Newsies found more success when it arrived on Broadway in 2012, with music by Alan Menken, lyrics by Jack Feldman and a book by Harvey Fierstein. It was a hit with both audiences and critics, winning the Tony Award for Best Original Score. In this version of the story, the leader of the strike is Jack Kelly (played at the Marriott by Patrick Rooney), who becomes smitten with Katherine Plumber (Eliza Palasz), a young journalist covering the newsboys’ labor action, adding a love story to the dramatic tale of immigrant children fighting for a better life in the New World. Jeff Award-winning Chicago actor Kevin Gudahl plays Pulitzer, the newspaper baron.

As he was preparing to direct Newsies at the Marriott, Alex Sanchez envisioned the show as a blend of the spirited, uplifting music audiences expect, along with some touches of grittier realism. Sanchez and set designer Kevin Depinet took their visual cues from photos of elevated train lines and New York City tenements with clotheslines. “And we’re going to have fire escapes,” Sanchez says. “There are a lot of chases in the show, so they’ll be using the fire escapes to climb.” Those fire escapes will also provide a balcony-like setting for the Jack character to sing one of the show’s most emotional songs, “Santa Fe,” his dream of escaping to a better life in the Southwest.

I’s one of Sanchez’s favorite tunes in the show, along with “King of New York.” That song, he says, “is the moment where the kids see themselves in the newspaper. It gives them confidence. It makes them feel for a moment that they are worthy of this conflict. They get to celebrate and they get to feel—for a moment—that they truly are kings of New York.”

Sanchez, who lives now in New York, but grew up in Chicago’s Humboldt Park neighborhood before attending Schaumburg High School in the suburbs, says the Marriott’s theater-in-the-round space inspires his creativity. (Sanchez previously directed and choreographed Evita at the Marriott in 2016.) “There’s freedom to explore different staging effects in terms of where I place actors or how I can have them enter and exit,” he says, explaining that he wants the audience to feel like it’s surrounded by the action of the play rather than just sitting back and watching it from a distance.

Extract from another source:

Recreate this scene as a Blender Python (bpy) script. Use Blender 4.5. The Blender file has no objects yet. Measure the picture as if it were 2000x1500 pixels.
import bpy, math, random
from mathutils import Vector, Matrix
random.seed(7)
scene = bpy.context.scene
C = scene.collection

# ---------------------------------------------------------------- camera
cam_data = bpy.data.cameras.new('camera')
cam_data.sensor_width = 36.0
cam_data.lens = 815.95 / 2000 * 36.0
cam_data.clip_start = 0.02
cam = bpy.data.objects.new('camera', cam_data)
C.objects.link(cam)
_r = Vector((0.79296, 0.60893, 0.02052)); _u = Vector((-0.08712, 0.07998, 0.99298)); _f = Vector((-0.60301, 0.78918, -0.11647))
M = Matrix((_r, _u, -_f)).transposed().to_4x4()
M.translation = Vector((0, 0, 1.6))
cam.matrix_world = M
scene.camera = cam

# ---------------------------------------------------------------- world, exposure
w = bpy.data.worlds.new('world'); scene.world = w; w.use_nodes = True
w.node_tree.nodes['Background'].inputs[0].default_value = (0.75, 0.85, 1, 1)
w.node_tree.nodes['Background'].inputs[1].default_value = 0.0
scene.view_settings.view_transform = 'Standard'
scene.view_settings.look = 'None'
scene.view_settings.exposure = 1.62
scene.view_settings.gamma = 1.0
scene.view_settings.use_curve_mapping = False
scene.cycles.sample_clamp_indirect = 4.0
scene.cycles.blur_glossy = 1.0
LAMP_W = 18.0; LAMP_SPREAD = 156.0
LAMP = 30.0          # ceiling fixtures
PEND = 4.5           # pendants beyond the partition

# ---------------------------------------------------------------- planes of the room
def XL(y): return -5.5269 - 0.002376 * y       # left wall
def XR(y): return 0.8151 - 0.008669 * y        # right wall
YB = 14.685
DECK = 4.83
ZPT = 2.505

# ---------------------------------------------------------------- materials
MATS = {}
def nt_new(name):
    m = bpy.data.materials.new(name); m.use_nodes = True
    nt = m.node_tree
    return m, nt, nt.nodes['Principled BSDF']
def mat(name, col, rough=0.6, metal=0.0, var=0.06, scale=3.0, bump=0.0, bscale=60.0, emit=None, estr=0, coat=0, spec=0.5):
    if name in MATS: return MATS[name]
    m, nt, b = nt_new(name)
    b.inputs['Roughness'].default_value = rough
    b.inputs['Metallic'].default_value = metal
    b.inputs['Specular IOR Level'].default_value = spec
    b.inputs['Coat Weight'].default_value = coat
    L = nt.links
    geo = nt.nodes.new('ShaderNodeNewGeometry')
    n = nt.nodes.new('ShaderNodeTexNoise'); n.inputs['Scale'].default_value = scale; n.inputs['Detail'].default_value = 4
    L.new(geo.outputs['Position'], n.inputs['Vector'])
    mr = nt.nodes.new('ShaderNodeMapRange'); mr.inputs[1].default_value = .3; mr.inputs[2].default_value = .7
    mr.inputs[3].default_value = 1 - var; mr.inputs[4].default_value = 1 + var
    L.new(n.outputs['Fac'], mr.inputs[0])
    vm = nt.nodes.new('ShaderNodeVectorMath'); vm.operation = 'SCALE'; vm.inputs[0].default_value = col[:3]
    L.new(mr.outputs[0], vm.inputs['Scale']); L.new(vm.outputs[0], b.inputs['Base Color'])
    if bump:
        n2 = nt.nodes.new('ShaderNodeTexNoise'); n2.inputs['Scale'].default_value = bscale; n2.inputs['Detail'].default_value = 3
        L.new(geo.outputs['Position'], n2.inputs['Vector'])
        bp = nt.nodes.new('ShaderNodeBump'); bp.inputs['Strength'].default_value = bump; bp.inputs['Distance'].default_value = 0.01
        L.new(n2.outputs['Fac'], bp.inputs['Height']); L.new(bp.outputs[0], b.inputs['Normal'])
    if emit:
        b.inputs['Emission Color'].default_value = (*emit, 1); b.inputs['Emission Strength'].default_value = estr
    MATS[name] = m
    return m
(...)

“We’ve known Alex for a very long time, starting out as a dancer and then choreographing shows for us, and then his work on Evita, which I just thought was spectacular,” Thielen says. “Alex builds his choreography out of truth, instead of, ‘Look at all of the tricks I can do.’ It’s going to be a much more intimate and honest telling of this story.”

Sanchez, 50, says the story of Newsies reminds him of the chances he took in his own youth. Despite growing up in what he calls “a very traditional blue-collar, Midwest Chicago environment,” he chose a career in the arts. And when he escaped from an apartment fire during his college years, that brush with mortality made him even more determined to become a dancer. “I’d always been longing to go that route, but I was too scared,” he recalls. “I didn’t think I was worthy of it. It took a life-and-death situation for me to re-evaluate my life. It gave me the courage to follow a dream that I’d had.”

Courage. That’s what Sanchez hopes audiences will sense in the Newsies crew. “I think the audiences are going to be inspired by the incredible energy coming from these young performers,” he says. And that will translate in his message to audiences: “Your voice can be heard, so don’t give up.”